Bolsonaro acabou com conselho de segurança alimentar ao mesmo tempo em que a fome voltou. Por Joaquim de Carvalho

Atualizado em 19 de julho de 2019 às 21:08
Francisco Menezes, do Ibase

O economista Francisco Menezes, reconhecido por estudos e propostas de políticas públicas de combate à fome, não sabe de onde Jair Bolsonaro tirou informação para dizer a jornalistas estrangeiros que não há brasileiros passando fome.

Mais tarde, em outra entrevista, Bolsonaro de outra declaração. Disse que as pessoas comem mal, alguns passam fome. Mas ainda assim não encarou de frente o problema, que é grave.

Se Bolsonaro estivesse em 2014, até poderia dizer algo parecido com o que disse aos correspondentes estrangeiros. Naquele ano, o Brasil pela primeira vez não apareceu do Mapa da Fome divulgado periodicamente pela ONU.

“Isso se deu por força do desenvolvimento do país que ocorreu de forma inclusiva, mas também por força de programas voltados para a segurança alimentar e nutricional da população, programas amplos, programas que buscam abranger o conjunto de pessoas mais vulneráveis a esse risco. E conseguimos essa superação”, disse ele em entrevista ao DCM Jornal das 6.

Mas foi uma vitória que durou pouco tempo.

Em 2015, quando o governo Dilma Rousseff começou a ser inviabilizado por um movimento político que visava tirá-la do Planalto, os índices de fome e desnutrição se elevaram e hoje existe o risco de, efetivamente, o país voltar a esse ranking negativo.

“Advertimos para a possibilidade do Brasil voltar ao Mapa da Fome. Vemos isso como uma possibilidade cada vez mais concreta. Foi, de um lado, resultado de uma crise que foi enfrentada com a camada mais pobre da população pagando essa conta. Em segundo lugar, pela destruição progressiva daqueles programas que possibilitaram haver esse avanço e esse e socorro, inclusive para os mais vulneráveis. Isso ocorreu sobretudo por essa malfadada politica que se chamou de zerar os gastos, mas que recai, sobretudo, para os gastos de programas sociais — que não consideramos gastos, consideramos investimentos na população, na sua capacidade de consumir, de viver dignamente. Vão sendo esses programas, pouco a pouco, alguns de forma mais acelerada, destruídos”, observou.

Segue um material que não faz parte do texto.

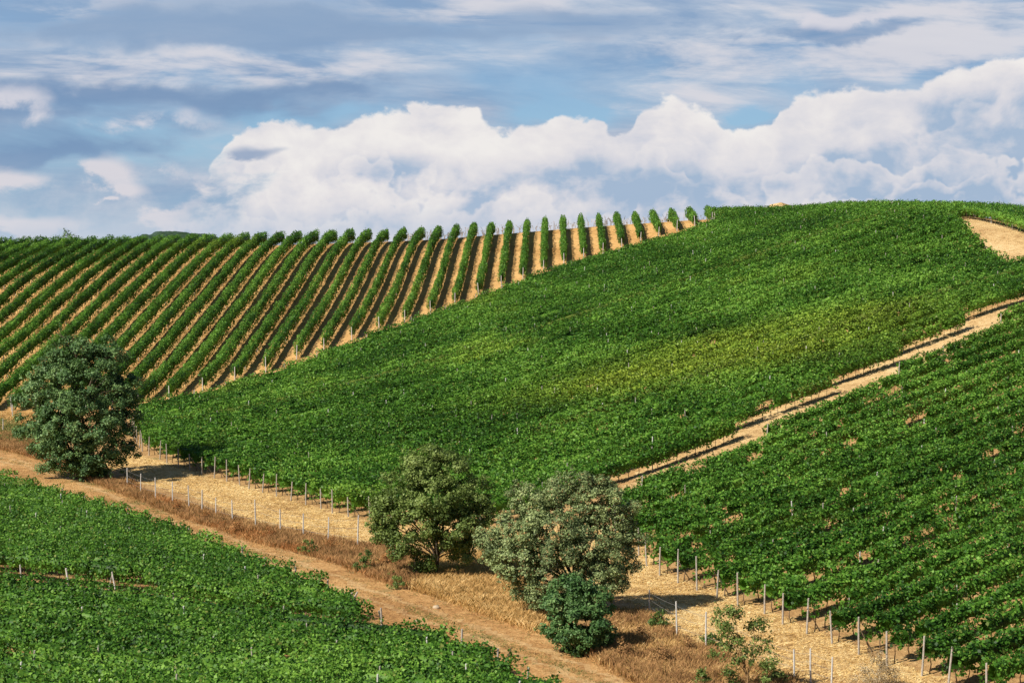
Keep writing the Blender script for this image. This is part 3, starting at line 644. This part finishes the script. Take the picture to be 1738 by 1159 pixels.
# ------------------------------------------------------------------ fences
def fence(label, posts, white=True, extra=None, thick=1.0, wires=True):
    b0 = hit(posts[0][0], posts[0][1]); root = thing('wire_fence', label, 'fence', (b0[0], b0[1], gz1(*b0))); L0 = np.array(root.location)
    tops = []; r = random.Random(len(posts)+5)
    for u, v, h in posts:
        x, y = hit(u, v); put_post(root, x, y, h, white, (r.uniform(-.03, .03), r.uniform(-.05, .03)), 'post', thick); tops.append((x, y, gz1(x, y), h))
    if wires:
        for fr in (.35, .62, .88):
            a = Acc()
            for p, q in zip(tops[:-1], tops[1:]):
                A = np.array([p[0], p[1], p[2]+p[3]*fr])-L0; B = np.array([q[0], q[1], q[2]+q[3]*fr])-L0
                t = np.linspace(0, 1, 5)[:, None]; c = A*(1-t)+B*t; c[:, 2] -= .05*np.sin(np.pi*t[:, 0]); a.tube(c, .007, 4, False)
            link('wire', a.mesh('wire', M_wire), root)
    return root
fence('long wire fence with pale posts between the brown weeds and the straw strip',
      [(216,826,1.6),(239,840,1.75),(264,846,1.7),(293,854,1.7),(321,864,1.85),(343,870,1.75),(367,877,1.45),(395,888,1.7),(434,897,2.1),(476,905,1.7),(515,914,1.75),(557,922,1.8),(607,930,2.2)], thick=.95)
fence('short wire fence with pale posts beside the broom shrub',
      [(1102,1042,1.35),(1149,1084,1.95),(1198,1102,1.9),(1348,1150,1.35),(1376,1158,1.6),(1411,1170,1.5)], thick=.95)
fence('few fence posts left of the oak tree', [(-25,712,1.5),(5,735,1.5),(21,708,1.45)], thick=.9, wires=False)

# leaning posts, stake and stones along the near vineyard
def lone(name, label, cat, u0, v0, u1, v1, rad, m, dY=0.0, Y=None):
    x, y = hit(u0, v0) if Y is None else (ray(u0, v0)[0]*Y, Y); z = gz1(x, y); p1 = world_at(u1, v1, y+dY)-np.array([x, y, z])
    a = Acc(); p0 = -p1/np.linalg.norm(p1)*.2; a.tube([p0, p0*.3+p1*.3, p1*.7, p1], [rad, rad, rad*.95, rad*.85], 8); o = link(name, a.mesh(name, m), loc=(x, y, z)); tag(o, label, cat); return o
lone('leaning_post', 'grey post leaning right at the end of a near vine row beside the road', 'post', 586,1042,607,1004,.055,M_post)
lone('leaning_post', 'short pale post leaning left where the near vines meet the road', 'post', 650,1066,643,1036,.05,M_postw)
lone('leaning_post', 'short dark stake between two vine clumps at the road edge', 'post', 857,1130,868,1098,.035,M_bark)
lone('dry_stick', 'thin dry stick poking out of the golden grass', 'stick', 893,1020,874,985,.02,M_bark)
lone('tall_pale_post', 'thick pale post leaning left in the gap between near vine rows', 'post', 118,1002,112,964,.06,M_postw)
lone('crossed_post', 'right-leaning half of a crossed pair of posts in the near vineyard', 'post', 184,1004,191,972,.04,M_post)
lone('crossed_post', 'pale left-leaning half of a crossed pair of posts in the near vineyard', 'post', 197,1006,190,970,.045,M_postw)
lone('gap_post', 'pale post at the far left in the gap between near vine rows', 'post', 38,1000,34,958,.045,M_postw)
lone('gap_post', 'short pale post right of the crossed posts in the near vineyard', 'post', 272,1016,269,984,.04,M_postw)
def stone(label, u, v, r, seed, at=None, nm='stone', mt_=None):
    rs = np.random.default_rng(seed); x, y = at or hit(u, v); n, m = 9, 6; Vv = []
    for i in range(m):
        ph = np.pi*(i+.02)/(m-.96)
        for j in range(n): t = 2*np.pi*j/n; k = r*rs.uniform(.8, 1.15); Vv.append((k*1.3*np.sin(ph)*np.cos(t), k*np.sin(ph)*np.sin(t), k*.8*np.cos(ph)+r*.3))
    f = [(i*n+j, i*n+(j+1) % n, (i+1)*n+(j+1) % n, (i+1)*n+j) for i in range(m-1) for j in range(n)]
    o = link(nm, mesh_from(nm, Vv, [np.array(f), ], mt_ or M_stone), loc=(x, y, gz1(x, y))); tag(o, label, nm.split('_')[-1])
stone('pale stone lying on the road below the golden grass', 741, 1032, .17, 1)
stone('small pale stone on the road by the leaning grey post', 618, 1022, .09, 2)
stone('pale stone at the edge of the near vines on the road', 706, 1055, .12, 3)

stone('pale orange heap of earth just showing over the skyline of the middle vineyard', 0, 0, 2.3, 9, at=(ray(1326, 350)[0]*292, 292.0), nm='earth_heap', mt_=M_path)
# ------------------------------------------------------------------ ground cover
def scatter(poly, n, seed):
    rs = np.random.default_rng(seed); poly = np.asarray(poly); x0, y0 = poly.min(0); x1, y1 = poly.max(0); X = np.empty(0); Y = np.empty(0)
    while len(X) < n:
        x = rs.uniform(x0, x1, n*2); y = rs.uniform(y0, y1, n*2); k = inside(poly, x, y); X = np.r_[X, x[k]]; Y = np.r_[Y, y[k]]
    return X[:n], Y[:n], rs
def grass(name, label, cat, poly, ntuft, nb, h, wd, m, seed, spread=.16, lean=.5, patchy=0.0, jag=0):
    X, Y, rs = scatter(poly, ntuft, seed)
    if patchy:
        k = snoise(X*1.3+Y*.7, seed, 1.8)+snoise(Y*1.1-X*.6, seed+1, 2.3)+rs.normal(0, .35, len(X)) > patchy-1; X, Y = X[k], Y[k]
    n = len(X)*nb; x = np.repeat(X, nb)+rs.normal(0, spread, n); y = np.repeat(Y, nb)+rs.normal(0, spread, n); hh = np.repeat(rs.uniform(.5, 1.3, len(X)), nb)*rs.uniform(.5, 1.1, n)*h
    z = gz(x, y)-.02; th = rs.uniform(0, 2*np.pi, n); ln = np.abs(rs.normal(0, lean, n))*hh; wx, wy = np.cos(th+1.57)*wd, np.sin(th+1.57)*wd
    bx_, by_ = np.cos(th)*ln, np.sin(th)*ln
    v = np.stack([np.stack([x-wx, y-wy, z], 1), np.stack([x+wx, y+wy, z], 1), np.stack([x+wx*.8+bx_*.35, y+wy*.8+by_*.35, z+hh*.6], 1), np.stack([x+bx_, y+by_, z+hh], 1)], 1).reshape(-1, 3)
    o = link(name, mesh_from(name, v, np.arange(4*n).reshape(n, 4), m), kind='stuff'); tag(o, label, cat); return o
weed = to_world([(0,735),(40,742),(110,770),(190,815),(216,818),(239,834),(293,850),(343,866),(434,893),(515,910),(607,926),(660,930),(720,960),(705,1000),(660,990),(550,948),(420,916),(300,874),(190,830),(100,788),(0,762)])
grass('brown_weeds', 'tall reddish-brown dry weeds along the wire fence', 'weeds', weed, 17000, 8, .46, .009, M_brown, 101, lean=.34, spread=.34, patchy=.55)
grass('gold_grass', 'rust-coloured dry grass among the brown weeds', 'grass', weed, 9000, 6, .34, .009, M_rust, 102, lean=.5, spread=.34, patchy=.7)
gold = to_world([(700,945),(800,940),(900,960),(930,1020),(915,1075),(880,1062),(800,1034),(740,1012),(700,1000)])
grass('golden_grass', 'golden dry grass bank below the two pale trees', 'grass', gold, 14000, 7, .40, .010, M_gold, 103, lean=.5, spread=.22)
low_ = to_world([(1040,1040),(1102,1045),(1150,1088),(1200,1105),(1260,1130),(1345,1155),(1360,1190),(1200,1200),(1090,1162),(1010,1116),(985,1100)])
grass('brown_weeds', 'dry brown weeds in the valley bottom around the young tree', 'weeds', low_, 11000, 8, .46, .010, M_brown, 104, lean=.32, spread=.24, patchy=.7)
grass('golden_grass', 'pale dry grass in the valley bottom around the young tree', 'grass', low_, 9000, 7, .36, .010, M_gold, 105, lean=.5, spread=.22)
grass('straw_litter', 'short straw stubble between the fence and the vineyard end posts', 'straw', straw, 16000, 5, .12, .014, M_strawb, 106, lean=1.6, spread=.2)
leftv = to_world([(-10,712),(20,718),(60,735),(120,770),(60,760),(-10,750)])
grass('green_weeds', 'pale green weeds left of the oak tree', 'weeds', leftv, 700, 9, .55, .015, M_weed, 107, lean=.4)
grass('gold_grass', 'golden dry grass on the bank left of the oak tree', 'grass', to_world([(-10,700),(60,702),(110,760),(40,765),(-10,760)]), 2500, 8, .35, .012, M_gold, 108, lean=.6)
roadp = road_up+[(x+.4, y+.4) for x, y in fg_edge[::-1]]
grass('centre_grass', 'dull green grass strip growing along the middle of the dirt road', 'grass', strip(cl, 0, .9), 3200, 6, .10, .012, M_weed, 111, lean=1.0, patchy=1.1)
grass('road_grass', 'sparse cropped dry grass on the dirt road', 'grass', roadp, 9000, 5, .09, .012, M_gold, 109, lean=1.2, patchy=.9)
grass('road_green_grass', 'thin green-brown grass between the wheel tracks', 'grass', roadp, 5200, 6, .09, .012, M_weed, 110, lean=1.0, patchy=1.6)
def clods(name, label, poly, n, r, m, seed):
    X, Y, rs = scatter(poly, n, seed); a = Acc(); z = gz(X, Y)
    rr = rs.uniform(.4, 1.3, n)*r; o8 = np.array([(1,0,0),(0,1,0),(-1,0,0),(0,-1,0),(0,0,.7),(0,0,-.5)], float)
    v = np.stack([X, Y, z+.01], 1)[:, None]+o8[None]*rr[:, None, None]*rs.uniform(.6, 1.4, (n, 6, 1))
    f = np.array([(0,1,4),(1,2,4),(2,3,4),(3,0,4),(1,0,5),(2,1,5),(3,2,5),(0,3,5)]); F_ = (np.arange(n)[:, None, None]*6+f[None]).reshape(-1, 3)
    o = link(name, mesh_from(name, v.reshape(-1, 3), F_, m), kind='stuff'); tag(o, label, 'clods')
clods('soil_clods', 'dry clods scattered on the tilled tan slope', [(x, y) for x, y in lowL]+[(40, 305), (-60, 305)], 26000, .05, M_field, 120)
clods('path_clods', 'pale clods on the dusty path', path_up+rt_top[::-1], 9000, .06, M_path, 121)
clods('road_clods', 'small clods and stones on the dirt road', roadp, 3500, .04, M_rut, 123)
clods('patch_clods', 'pale clods on the bare patch at the upper right', [hit(1615, 378), hit(1640, 371), hit(1738,392), p_c, p_b], 1500, .09, M_path, 124)
clods('valley_clods', 'straw-coloured clods on the valley strip', straw, 7000, .05, M_straw, 122)
# dry stalks standing just over the crest
rs = np.random.default_rng(5); a = Acc()
for i in range(300):
    u = rs.uniform(690, 1225); Y = rs.uniform(304, 309); ax, _ = ray(u, 400); x = ax*Y; z = gz1(x, Y); h = rs.uniform(.9, 1.9); l = rs.normal(0, .3, 2)
    if rs.uniform() < snoise(np.array([u]), 4, 30)[0]*.5+.75: a.tube([(x, Y, z), (x+l[0]*.2, Y+l[1]*.2, z+h*.6), (x+l[0]*1.2, Y+l[1], z+h)], [.03, .03, .02], 4, False)
    for _ in range(2):
        t = rs.uniform(.3, .95); a.leaves(np.array([[x+l[0]*t*.8, Y, z+h*t]]), rs.normal(size=(1, 3)), np.array([rs.uniform(.3, .5)]), .25)
o = link('dry_stalks', a.mesh('dry_stalks', M_dryleaf), kind='stuff'); tag(o, 'dark dry stalks standing along the skyline behind the tan slope', 'stalks')

# ------------------------------------------------------------------ wooded hill far beyond the crest
hx, hy = -300.0, 1500.0; n = 90; t = np.linspace(-1, 1, n); X, Y = np.meshgrid(t, t); r2 = X**2+Y**2
hh = np.exp(-((X*1.7)**2+(Y*1.7)**2))*13.5+np.abs(snoise(X*23+Y*9, 33, 1.0))*2.2+snoise(X*60+Y*37, 31, 1.0)*.5+snoise(X*41-Y*67, 32, 1.7)*.7
ax = ray(300, 400)[0]*1500
Vh = np.stack([(ax+X*85).ravel(), (hy+Y*85).ravel(), (18.6+hh).ravel()], 1); i_ = (np.arange(n-1)[:, None]*n+np.arange(n-1)[None]).ravel()
Vh[:, 2] -= np.clip((r2.ravel()-.8)*80, 0, 30)
link('hill', mesh_from('hill', Vh, np.stack([i_, i_+1, i_+n+1, i_+n], 1), M_hill), kind='structure')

Francisco Menezes trabalha no Instituto Brasileiro de Análises Sociais e Econômicas (Ibase), a entidade criada pelo sociólogo Betinho, que na década de 90, durante o governo de Itamar Franco, ajudou a criar a campanha nacional de combate à fome.

O economista lembra que aquele movimento, que já durava 25 anos, sofreu grande retrocesso já no primeiro ato do governo Bolsonaro.

Por medida provisória, foi extinto o Conselho Nacional de Segurança Alimentar e Nutricional, que possibilitava à sociedade pressionar o governo para adoção de programas nessa áreas.

Foi assim que nasceram, no governo Lula, programas como o de cisternas e o de aquisição de alimentos produzidos pela agricultura familiar.

Com o fim do Conselho, também foi cancelada a Conferência Nacional de Segurança Alimentar e Nutricional, que deveria se realizar em 2019.

Segundo ele, a situação da fome só não está pior porque, ao mesmo tempo em que o governo federal retrocede, a sociedade reage.

“Vimos, em 2016 e 2017, a desnutrição retomar um movimento de alta. Estou falando aqui no caso de crianças de zero a 5 anos. Observando estes dados, notamos que, em 2018, esse movimento de alta não prosseguiu. Estudando o que explicaria isso, nós observamos que a sociedade começou entre ela mesma se organizar para esse socorro em relação aos mais vulneráveis. Não estou falando do socorro dado pelos ricos para os mais pobres, mas, dentro das próprias comunidades, há uma movimentação de solidariedade. Esse apoio social que assim chamamos é capaz de gerar resultados por um tempo. Mas não podemos abrir mão da defesa das politicas públicas adotadas antes, que isso é que conseguirá dar uma garantia de nos livrarmos dessa chaga que o país carrega historicamente e que estávamos vencendo.”

“Dizer que a fome não existe não resolve o problema.”